I am so sorry about Eslyn, I will not say more because I know Ursula is writing to you about that.  I am ridiculously well except for this absurd leg: as a matter of fact there are one or two things I was glad to be able to miss … on the other hand, I have had to refuse an invitation to judge at a beauty competition (R.A.M. Students!) which is sad.1
Most of Stravinsky bores me.  I wish he even shocked me: especially the Rite of Spring.  I do not think the scoring is masterly at all, he always makes a nasty sour sound with his orchestra; but I do like Symphony of Psalms, Les Noces, and the Suite for Violin and Pianoforte, of which I once heard a record under very peculiar circumstances, of which I will tell you one day.2
Having “released” the new symphony3 I am proceeding to rewrite it!  I shall then pass it on to Roy4 to “copy”.  I do not know if the last stage of that symphony will be worse than the first.

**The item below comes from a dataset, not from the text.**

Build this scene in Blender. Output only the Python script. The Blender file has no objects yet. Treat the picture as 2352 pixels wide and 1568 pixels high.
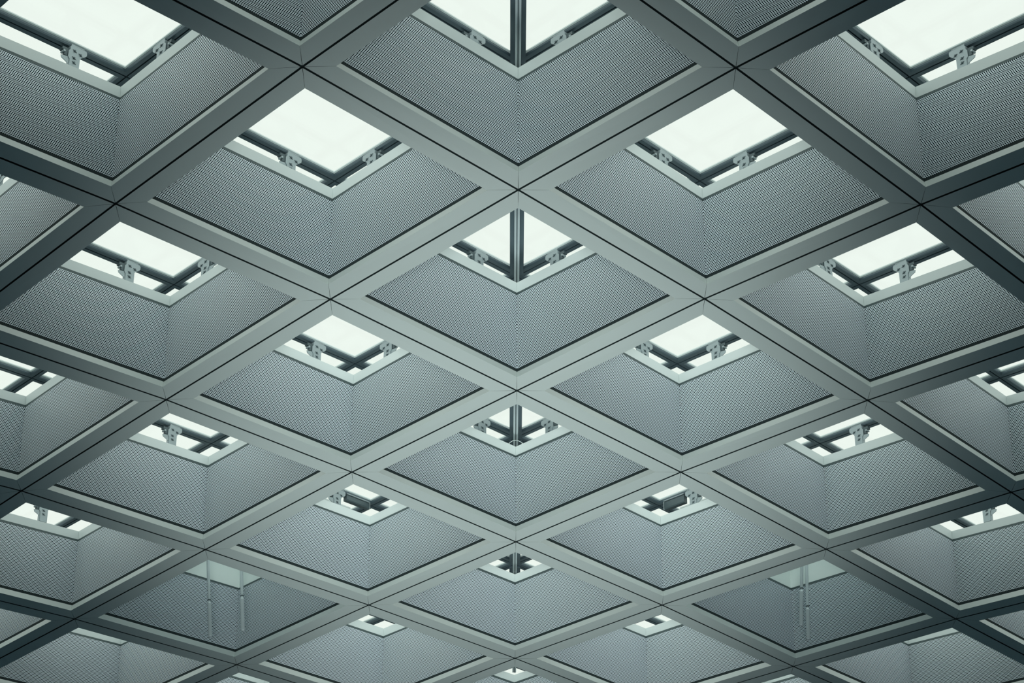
import bpy, bmesh, math
from mathutils import Vector, Matrix

# ------------------------------------------------------------------ camera, sky, lights, exposure
S = 1.5            # metres per lattice unit (half a coffer diagonal)
EYE = 1.6          # camera height above the floor
PITCH, ROLL, YAW = 2.10709, -0.00112, -0.00214
CAM_H = 6.60392    # lattice units from the camera up to the ceiling's reference level
CAM_X, CAM_Y = -0.05263, -12.14148 + 3.5
Z0 = EYE + CAM_H * S

SKY_BACK = 1.7     # how much brighter the sky is behind the camera

scene = bpy.context.scene
cam_data = bpy.data.cameras.new('camera')
cam_data.sensor_width = 36.0
cam_data.lens = 5379.344 / 2352.0 * 36.0
cam_data.clip_end = 500
cam = bpy.data.objects.new('camera', cam_data)
scene.collection.objects.link(cam)
rot = Matrix.Rotation(YAW, 4, 'Z') @ Matrix.Rotation(PITCH, 4, 'X') @ Matrix.Rotation(ROLL, 4, 'Z')
cam.matrix_world = Matrix.Translation((CAM_X * S, CAM_Y * S, EYE)) @ rot
scene.camera = cam

world = bpy.data.worlds.new('overcast_sky')
scene.world = world
world.use_nodes = True
wn = world.node_tree.nodes
bg = wn['Background']
bg.inputs[0].default_value = (0.895, 0.965, 0.905, 1)
# overcast sky, brightened behind the camera as added fill for the panels
wt = world.node_tree
tcw = wn.new('ShaderNodeTexCoord')
dotn = wn.new('ShaderNodeVectorMath'); dotn.operation = 'DOT_PRODUCT'
dotn.inputs[1].default_value = (0.0, -0.78, 0.626)
wt.links.new(tcw.outputs['Generated'], dotn.inputs[0])
mrw = wn.new('ShaderNodeMapRange'); mrw.interpolation_type = 'SMOOTHSTEP'
mrw.inputs['From Min'].default_value = -0.05; mrw.inputs['From Max'].default_value = 0.9
mrw.inputs['To Min'].default_value = 1.0; mrw.inputs['To Max'].default_value = SKY_BACK
wt.links.new(dotn.outputs['Value'], mrw.inputs['Value'])
wt.links.new(mrw.outputs['Result'], bg.inputs[1])

def spot(name, loc, target, power, size, blend, radius, color):
    d = bpy.data.lights.new(name, 'SPOT')
    d.energy = power; d.spot_size = size; d.spot_blend = blend
    d.shadow_soft_size = radius; d.color = color
    o = bpy.data.objects.new(name, d)
    scene.collection.objects.link(o)
    o.location = loc
    o.rotation_euler = (Vector(target) - Vector(loc)).to_track_quat('-Z', 'Y').to_euler()
    return o
# added fill spot without fixture, brightens the panels and fades towards the edges
front_fill = spot('fill_light_front', (-0.1 * S, -9.0 * S, 1.2), (-0.1 * S, 4.7 * S, Z0), 10500, math.radians(28), 1.0, 1.2, (0.93, 1.0, 0.96))
front_fill.scale = (0.74, 1.0, 1.0)
# second added fill spot, lights the beam undersides with an elliptical falloff
up = spot('fill_light_below', (-0.1 * S, 3.9 * S, 0.8), (0, 0, 0), 2350, math.radians(76), 1.0, 1.0, (0.93, 1.0, 0.96))
up.rotation_euler = (math.pi, 0, 0)
up.scale = (0.54, 1.0, 1.0)

scene.view_settings.view_transform = 'Standard'
scene.view_settings.look = 'None'
scene.view_settings.exposure = 0.0
scene.view_settings.gamma = 1.0
scene.view_settings.use_curve_mapping = False

# ------------------------------------------------------------------ materials
def mat(name, col, rough=0.5, metal=0.0, spec=0.5, noise=0.0, nscale=2.0):
    m = bpy.data.materials.new(name); m.use_nodes = True
    nt = m.node_tree; b = nt.nodes['Principled BSDF']
    b.inputs['Base Color'].default_value = (*col, 1)
    b.inputs['Roughness'].default_value = rough
    b.inputs['Metallic'].default_value = metal
    b.inputs['Specular IOR Level'].default_value = spec
    if noise:
        tc = nt.nodes.new('ShaderNodeTexCoord')
        n = nt.nodes.new('ShaderNodeTexNoise'); n.inputs['Scale'].default_value = nscale
        n.inputs['Detail'].default_value = 4
        nt.links.new(tc.outputs['Object'], n.inputs['Vector'])
        mr = nt.nodes.new('ShaderNodeMapRange')
        mr.inputs['To Min'].default_value = 1 - noise; mr.inputs['To Max'].default_value = 1 + noise
        nt.links.new(n.outputs['Fac'], mr.inputs['Value'])
        mx = nt.nodes.new('ShaderNodeVectorMath'); mx.operation = 'SCALE'
        mx.inputs[0].default_value = col
        nt.links.new(mr.outputs['Result'], mx.inputs['Scale'])
        nt.links.new(mx.outputs['Vector'], b.inputs['Base Color'])
        mr2 = nt.nodes.new('ShaderNodeMapRange')
        mr2.inputs['To Min'].default_value = max(0, rough - .06); mr2.inputs['To Max'].default_value = rough + .06
        nt.links.new(n.outputs['Fac'], mr2.inputs['Value'])
        nt.links.new(mr2.outputs['Result'], b.inputs['Roughness'])
    return m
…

We are going to hear Bartok’s Bluebeard – all being well – on Friday, if the Doctor will let me.  I once heard it broadcast, and disliked it extremely, but of course that is not a fair test of a stage work.5
Yrs

RVW6


1.  VW had had an attack of phlebitis.
2.  According to MK, “a night-train-journey acquaintance invited him to hear this record, and others, in the early hours of the morning before RVW caught the first train to Dorking.” (See WVW p.390).
3.  The Ninth Symphony (CW 1957/4).
4.  Roy Douglas, VW’s assistant and copyist.
5.  According to MK, he liked it very much after seeing it performed on stage.
6.  This letter reprinted in part in MK, WVW, 389-90.